ARAUJO, Lidiane Cordeiro Rafael de; http://lattes.cnpq.br/9079715517664043; ARAÚJO, Lidiane Cordeiro Rafael de.
Abstract:
In the Congregational Alliance of Evangelical Churches of Brazil (AIECB) rights acquired by the holders of diploma in Theology are regulated depending on the gender of the bearer and receive different classifications. Only men are allowed to exercise leadership of churches and institutions. These are ordered pastors. Women with the same diploma are accredited as missionaries and can only assume roles conceived as strictly "feminine." According to their leaders, female ministries are restricted to household (as wife and mother) and their lay ecclesial ministry should be only an extension of home activities, namely, teaching children, teenagers or assisting the pastor. The whole structure of the institution is directed accordingly and the missionary women incorporate this as something "natural". We assume that there are power relations engendered on this "regulation" whose purpose is to prevent women theologically qualified to assume the leadership of churches and institutions. Although the practice of Christ has emphasized a "discipleship of equals", from first century, the Christianity adopted patriarchal values. The AIECB is still regulated by these values.

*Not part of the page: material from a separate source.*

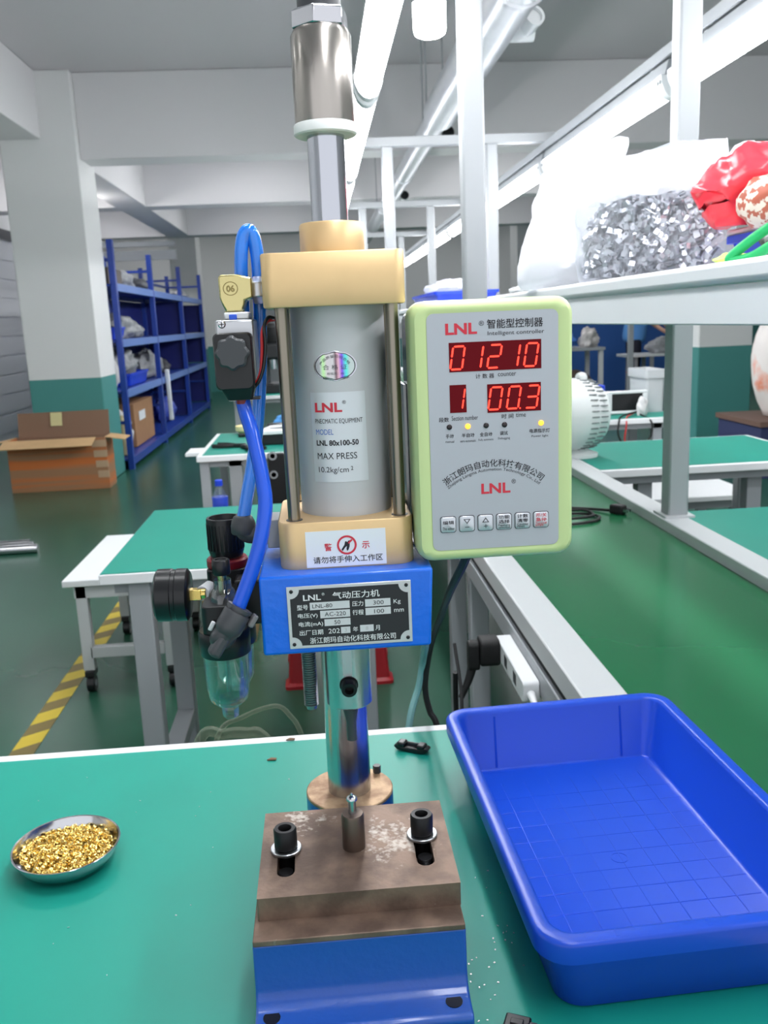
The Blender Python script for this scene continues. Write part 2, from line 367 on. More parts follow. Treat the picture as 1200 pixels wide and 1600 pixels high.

In the current context, even though the formal differences remain, some forms of resistance take the domination by surprise, mainly by the subtlety with which they assert themselves. We argue that the missionaries´ claims for greater visibility to their ministries and financial recognition, rare in the past, can be conceived as strategies to break the domination by challenging the male hegemony. Similar to Bourdieu (2003), we wonder about what mechanisms or historical forces have been responsible for both de-historicizing the structures and perpetuation of the sexual division until today, as the maintenance, the hegemony and the public valuation of the masculine over the feminine do not stand anymore as natural and incontestable.